Vice-directeur du Département de sociologie et de criminologie de la PennState University, Jeffery Ulmer ne croit pas à l'effet Ferguson. "La région de Saint-Louis a connu une hausse du nombre de meurtres en mars et avril 2014, plusieurs mois avant la mort de Michael Brown. Et puis trois mois plus tard, leur nombre diminuait à nouveau. J'ai de la peine à croire qu'à travers le pays, des policiers refuseraient d'agir après la tragédie de Ferguson. Ce qui explique les fluctuations du nombre de meurtres est davantage lié à des questions structurelles touchant à la pauvreté et à l'explosion des inégalités, au chômage et à la désorganisation sociale. La démographie joue aussi un rôle. Le taux de criminalité est souvent plus élevé dans les quartiers où il y a une plus grande proportion de jeunes entre 15 et 24 ans."

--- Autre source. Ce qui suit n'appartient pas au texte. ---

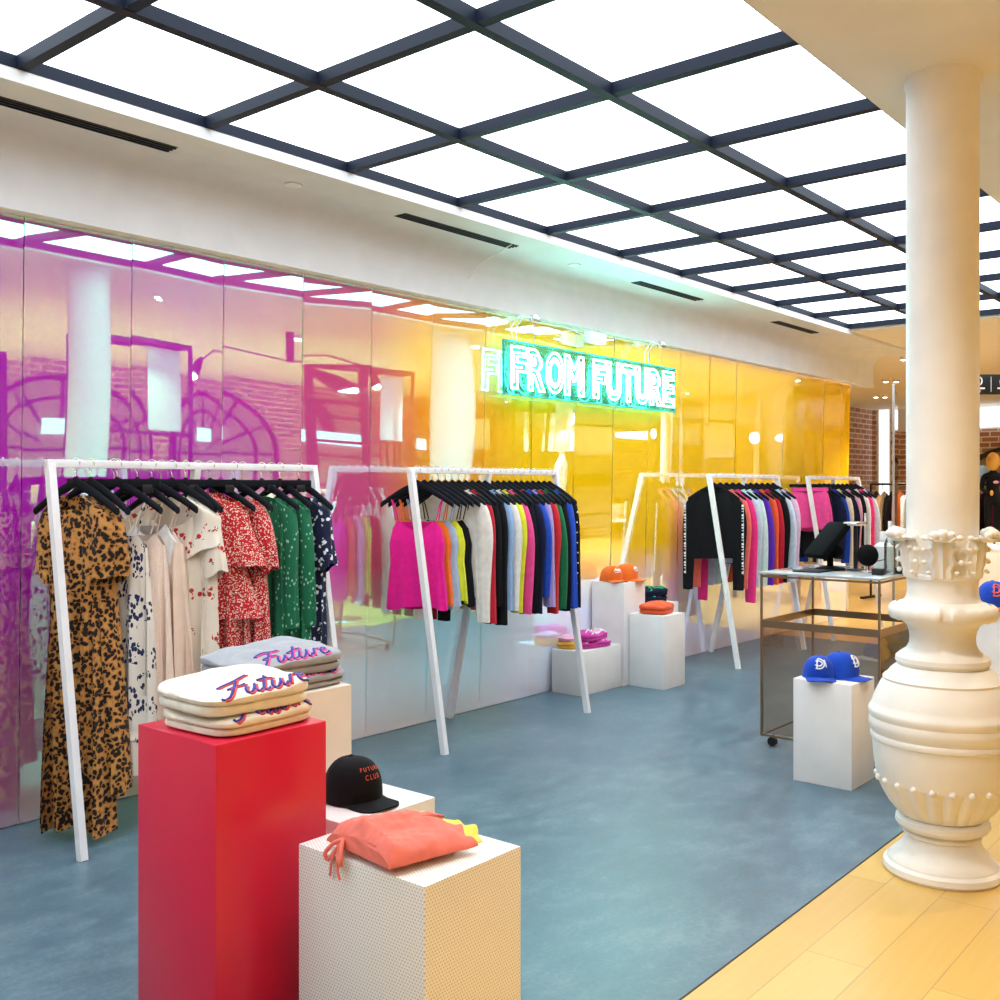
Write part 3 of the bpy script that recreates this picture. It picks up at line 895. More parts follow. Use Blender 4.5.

Dennis Kenney, professeur au John Jay College of Criminal Justice à New York, relève que si la criminalité a augmenté dans une trentaine de villes, elle a diminué dans bien d'autres, à Philadelphie par exemple. A Los Angeles, les meurtres ont baissé de 2,4%, même si les actes de violence ont augmenté de 20%. Difficile dès lors d'avoir une explication définitive du phénomène. Pour Dennis Kenney, ancien officier de police qui était actif en Floride avant de devenir un universitaire, la doctrine policière explique aussi certains comportements dans des quartiers difficiles. "L'attitude de la police ne doit pas consister à être très agressif ou à ne rien faire du tout. Il y a toute une gamme d'actions possibles entre les deux." Pour lui, "les Etats-Unis sont sur pied de guerre depuis des années. La police s'en est malheureusement inspirée et s'est militarisée. Elle n'apparaît parfois plus comme une force au service du public, mais comme une force d'occupation. Maintenant, elle est contrainte de tempérer son action. J'espère qu'elle saura revenir à l'esprit de collaboration avec la société civile qui a permis de réduire substantiellement la criminalité au cours de ces deux dernières décennies."